Stated problem: From the first line of the listing below to the line with "return (c(r),c(g_),c(b),1)", print each line exactly, and nothing more. Leave out the pictures.

Stored data:
● ● ● ● ●

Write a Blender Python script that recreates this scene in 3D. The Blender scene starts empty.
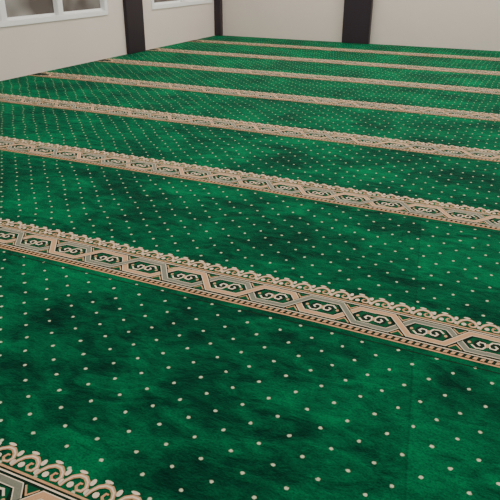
import bpy, math, random, bmesh
from mathutils import Vector, Matrix
random.seed(3)
F=609.0; PI,YA,RO=1.1269,0.4328,0.0042; H=1.197; Y0=0.8935; XW=-5.3165; YB=10.077; SP=1.2
R=Matrix.Rotation(YA,3,'Z')@Matrix.Rotation(PI,3,'X')@Matrix.Rotation(RO,3,'Z')

def srgb(r,g_,b):
    def c(v):
        v/=255.0
        return v/12.92 if v<=0.04045 else ((v+0.055)/1.055)**2.4
    return (c(r),c(g_),c(b),1)

class NT:
    def __init__(s,name):
        s.m=bpy.data.materials.new(name); s.m.use_nodes=True; s.t=s.m.node_tree
        s.b=s.t.nodes['Principled BSDF']
    def n(s,typ,**kw):
        nd=s.t.nodes.new(typ)
        for k,v in kw.items(): setattr(nd,k,v)
        return nd
    def l(s,a,b): s.t.links.new(a,b)
    def val(s,sock,v):
        if isinstance(v,bpy.types.NodeSocket): s.l(v,sock)
        else: sock.default_value=v
    def math(s,op,a,b=0.0,c=None):
        nd=s.n('ShaderNodeMath',operation=op); s.val(nd.inputs[0],a); s.val(nd.inputs[1],b)
        if c is not None: s.val(nd.inputs[2],c)
        return nd.outputs[0]
    def mix(s,f,a,b):
        nd=s.n('ShaderNodeMix',data_type='RGBA'); s.val(nd.inputs[0],f); s.val(nd.inputs[6],a); s.val(nd.inputs[7],b); return nd.outputs[2]
    def noise(s,vec,scale,detail=3,rough=.5,dist=0):
        nd=s.n('ShaderNodeTexNoise'); s.l(vec,nd.inputs['Vector']); nd.inputs['Scale'].default_value=scale
        nd.inputs['Detail'].default_value=detail; nd.inputs['Roughness'].default_value=rough; nd.inputs['Distortion'].default_value=dist
        return nd.outputs[0]
    def ramp(s,f,stops):
        nd=s.n('ShaderNodeValToRGB'); s.l(f,nd.inputs[0]); cr=nd.color_ramp
        cr.elements[0].position,cr.elements[0].color=stops[0][0],stops[0][1]
        cr.elements[1].position,cr.elements[1].color=stops[-1][0],stops[-1][1]
        for p,c in stops[1:-1]:
            e=cr.elements.new(p); e.color=c
        return nd.outputs[0]
    def rng(s,v,a,b,c=0.0,d=1.0):
        nd=s.n('ShaderNodeMapRange',interpolation_type='SMOOTHSTEP'); s.l(v,nd.inputs[0])
        for i,x in enumerate((a,b,c,d)): nd.inputs[i+1].default_value=x
        return nd.outputs[0]
    def obj(s): return s.n('ShaderNodeTexCoord').outputs['Object']

def yarn(name,col,var=.2,sc=260):
    n=NT(name); o=n.obj()
    f=n.noise(o,sc,2); f2=n.noise(o,6,3)
    c2=tuple(max(0,v*(1-var*2)) for v in col[:3])+(1,)
    c=n.mix(f,c2,tuple(min(1,v*(1+var)) for v in col[:3])+(1,))
    c=n.mix(n.math('MULTIPLY',f2,.4),c,c2)
    n.l(c,n.b.inputs['Base Color']); n.b.inputs['Roughness'].default_value=.85
    n.b.inputs['Specular IOR Level'].default_value=.08
    return n.m

G=NT('green_pile'); o=G.obj()
sep=G.n('ShaderNodeSeparateXYZ'); G.l(o,sep.inputs[0]); X_,Y_=sep.outputs[0],sep.outputs[1]
def mapped(rot,sc):
    mp=G.n('ShaderNodeMapping'); G.l(o,mp.inputs[0]); mp.inputs['Scale'].default_value=sc; mp.inputs['Rotation'].default_value=(0,0,rot); return mp.outputs[0]
nap=G.noise(mapped(.3,(1,1.3,1)),2.0,6,.55,.4)
nap2=G.noise(mapped(-.5,(1,2.2,1)),5,5,.62,1.0)
nap3=G.noise(mapped(.9,(1,1.5,1)),18,4,.7,.4)
fine=G.noise(o,150,3,.7)
napm=G.math('ADD',G.math('ADD',G.math('MULTIPLY',nap,.40),G.math('MULTIPLY',nap2,.38)),G.math('MULTIPLY',nap3,.22))
ln=G.math('ADD',G.math('ADD',X_,G.math('MULTIPLY',Y_,.168)),-.085)
ln=G.math('ADD',ln,G.math('MULTIPLY',G.math('SUBTRACT',nap2,.5),.012))
near=G.rng(Y_,2.98,3.02,1,0)
side=G.math('MULTIPLY',G.rng(ln,-.004,.004),near)
fall=G.math('MULTIPLY',side,G.rng(ln,0,.5,.032,.014))
napm=G.math('ADD',napm,fall)
col=G.ramp(napm,[(.38,srgb(0,36,26)),(.45,srgb(0,60,39)),(.51,srgb(0,84,51)),(.62,srgb(0,118,70))])
col=G.mix(G.rng(fine,.35,.75,0,.6),col,srgb(0,32,21))
crease=G.math('MULTIPLY',G.rng(G.math('ABSOLUTE',ln),.001,.005,.3,0),near)
col=G.mix(crease,col,srgb(0,28,20))
L=.12
def lattice(off):
    wob=G.noise(o,3.1,1)
    u=G.math('ADD',G.math('DIVIDE',X_,L),G.math('ADD',off,G.math('MULTIPLY',wob,.4)))
    v=G.math('ADD',G.math('DIVIDE',Y_,L),G.math('ADD',off,G.math('MULTIPLY',wob,.3)))
    fu=G.math('SUBTRACT',G.math('FRACT',u),.5); fv=G.math('SUBTRACT',G.math('FRACT',v),.5)
    return G.math('SQRT',G.math('ADD',G.math('MULTIPLY',fu,fu),G.math('MULTIPLY',fv,fv)))
d=G.math('MINIMUM',lattice(0.0),lattice(0.5))
d=G.math('ADD',d,G.math('MULTIPLY',G.math('SUBTRACT',fine,.5),.06))
dot=G.rng(d,.030,.060,1,0)
col=G.mix(dot,col,srgb(205,210,175))
G.l(col,G.b.inputs['Base Color'])
G.b.inputs['Roughness'].default_value=.8; G.b.inputs['Specular IOR Level'].default_value=.03
G.b.inputs['Sheen Weight'].default_value=.18; G.b.inputs['Sheen Roughness'].default_value=.35; G.b.inputs['Sheen Tint'].default_value=(0,.6,.3,1)
bp=G.n('ShaderNodeBump'); bp.inputs['Strength'].default_value=.9; bp.inputs['Distance'].default_value=.018
G.l(G.math('ADD',nap2,G.math('ADD',G.math('MULTIPLY',nap3,.7),G.math('MULTIPLY',fine,.3))),bp.inputs['Height']); G.l(bp.outputs[0],G.b.inputs['Normal'])
M_green=G.m
M_tan=yarn('tan_yarn',srgb(206,158,116)); M_cream=yarn('cream_yarn',srgb(230,210,182),.12)
M_grey=yarn('grey_yarn',srgb(128,128,112)); M_dk=yarn('dark_green_yarn',srgb(14,38,26)); M_md=yarn('mid_green_yarn',srgb(0,78,46))
mats=[M_green,M_tan,M_cream,M_grey,M_dk,M_md]
TAN,CR,GR,DK,MG=1,2,3,4,5

V=[];FA=[];MI=[]; ROW=0
def wob(x):
    return .006*math.sin(x*1.7+ROW*2.1)+.003*math.sin(x*5.3+ROW*4.7)
def poly(pts,z,m,w=True):
    i=len(V); V.extend((x,y+(wob(x) if w else 0),z) for x,y in pts); FA.append(tuple(range(i,i+len(pts)))); MI.append(m)
def ribbon(pts,w,z,m,closed=False):
    n=len(pts); L_=[];R_=[]
    for k in range(n):
        p=Vector(pts[k]); a=Vector(pts[k-1]) if (k>0 or closed) else None; b=Vector(pts[(k+1)%n]) if (k<n-1 or closed) else None
        d1=(p-a).normalized() if a is not None else (b-p).normalized()
        d2=(b-p).normalized() if b is not None else d1
        t=(d1+d2).normalized(); nn=Vector((-t.y,t.x)); c=max(.45,nn.dot(Vector((-d1.y,d1.x))))
        wk=(w[k] if isinstance(w,(list,tuple)) else w)/2/c
        L_.append(p+nn*wk); R_.append(p-nn*wk)
    for k in range(n if closed else n-1):
        j=(k+1)%n; poly([L_[k],R_[k],R_[j],L_[j]],z,m)
def ell(cx,cy,rx,ry,n=12):
    return [(cx+rx*math.cos(2*math.pi*k/n),cy+ry*math.sin(2*math.pi*k/n)) for k in range(n)]

XL,XR=XW,2.6
P=.20; BW=.275
def strap(T,pts,w,z,col):
    ribbon(T(pts),w+.011,z,DK); ribbon(T(pts),w+.004,z+.0003,CR); ribbon(T(pts),w-.002,z+.0006,col)
def tile(u,v,k):
    m=v+.113
    T=lambda pts:[(u+a,m+b) for a,b in pts]
    a=.053; q=P/2; s_=1 if k%2 else -1
    # tan and grey straps interlace; over/under alternates every second crossing
    over_tan=(k%4<2)
    for sgn,colr in ((-s_,GR),(s_,TAN)):
        z=.0030 if (colr==TAN)==over_tan else .0016
        strap(T,[(-q-.0005,-sgn*a),(-.038,-sgn*a),(.038,sgn*a),(q+.0005,sgn*a)],.021,z,colr)
    for s in (1,-1):
        poly(T([(-.026,s*.066),(.026,s*.066),(0,s*.032)][::s]),.0012,MG)
        ribbon(T([(-.022,s*.063),(0,s*.037),(.022,s*.063)]),.005,.0014,TAN)
    M=lambda pts:[(u+q+a,m+b) for a,b in pts]
    poly(M([(-.068,0),(-.050,.040),(.050,.040),(.068,0),(.050,-.040),(-.050,-.040)][::-1]),.0010,MG)
    for s in (1,-1):
        poly(M(ell(s*.024,0,.023,.028)),.0012,DK)
        cur=[(s*.052,.012*s),(s*.036,.029*s),(s*.014,.026*s),(s*.004,.006*s),(s*.010,-.012*s),(s*.026,-.014*s),(s*.033,0),(s*.024,.009*s)]
        ribbon(M(cur),.0065,.0015,CR)
        poly(M(ell(s*.060,0,.006,.008,8)),.0015,TAN)
    poly(M(ell(0,0,.006,.012,8)),.0018,TAN)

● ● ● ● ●

Answer to the task:
Write a Blender Python script that recreates this scene in 3D. The Blender scene starts empty.
import bpy, math, random, bmesh
from mathutils import Vector, Matrix
random.seed(3)
F=609.0; PI,YA,RO=1.1269,0.4328,0.0042; H=1.197; Y0=0.8935; XW=-5.3165; YB=10.077; SP=1.2
R=Matrix.Rotation(YA,3,'Z')@Matrix.Rotation(PI,3,'X')@Matrix.Rotation(RO,3,'Z')

def srgb(r,g_,b):
    def c(v):
        v/=255.0
        return v/12.92 if v<=0.04045 else ((v+0.055)/1.055)**2.4
    return (c(r),c(g_),c(b),1)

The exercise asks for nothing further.